ABSTRACT

The first recognizably modern learned economics periodical published in Britain, The Economic Journal, was inaugurated exactly a century ago, in 1891. The organ of the newly formed British Economic Association (BEA), later the Royal Economic Society (RES) (Coats, 1968; Kadish and Freeman, 1990; Winch, 1990), it soon acquired a distinguished reputation in its field, which it has retained ever since. Together with the appearance of the first edition of Alfred Marshall’s magisterial Principles of Economics in the previous year, the early 1890s truly constitute a watershed in the history of British economics.
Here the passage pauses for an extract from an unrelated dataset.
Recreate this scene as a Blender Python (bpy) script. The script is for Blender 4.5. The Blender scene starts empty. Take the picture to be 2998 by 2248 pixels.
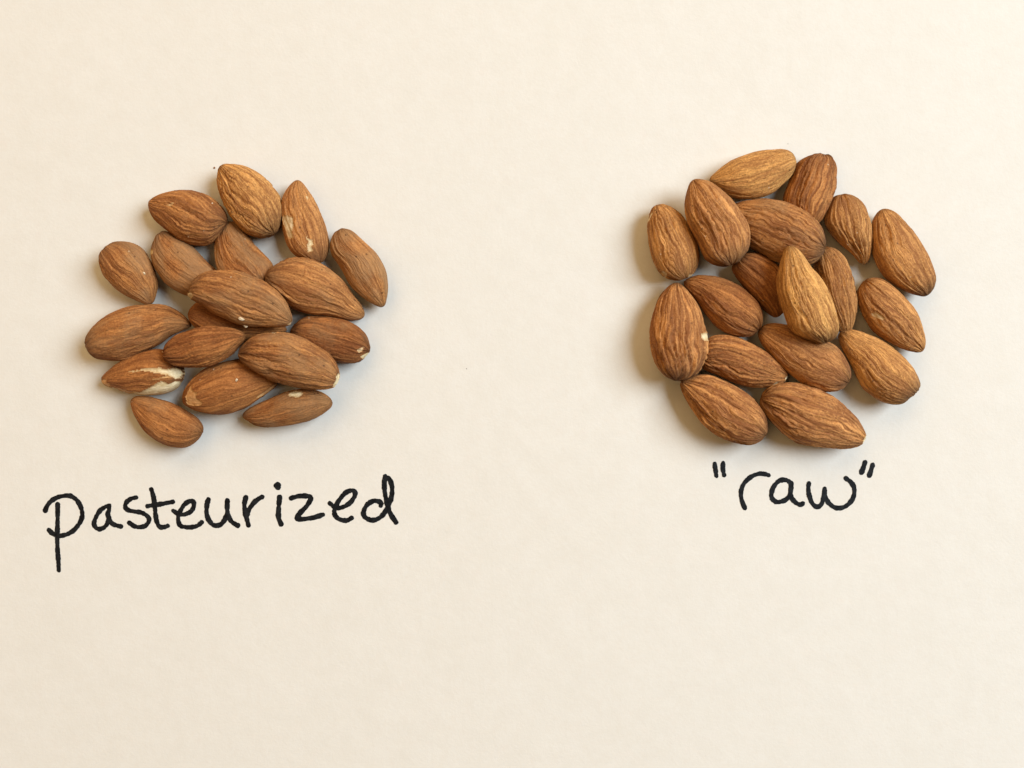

Yet, given the high reputation British nineteenth-century economists enjoyed within the international scholarly community, the surprising thing about the advent of the Economic Journal is not its timing —for in the last quarter of the century new scholarly organizations and publications were proliferating in many countries-but the fact that its sponsors were so hesitant, tardy, and unadventurous in approaching the desired consummation. The absence of strong leadership from Alfred Marshall, unquestionably the most influential single British economist of the period, was a retarding factor. But, more generally, by comparison with the situation on the European continent and, especially in the USA, the slow growth of British higher education and the delayed academic institutionalization of political economy constitute more important explanations (Larson, 1978; Coats, 1980). For it is generally acknowledged that the expansion of modern social science periodical literature has not solely, or perhaps even mainly, been determined by intellectual forces (Lengyel, 1967; Macrae, 1967; Bell, 1967).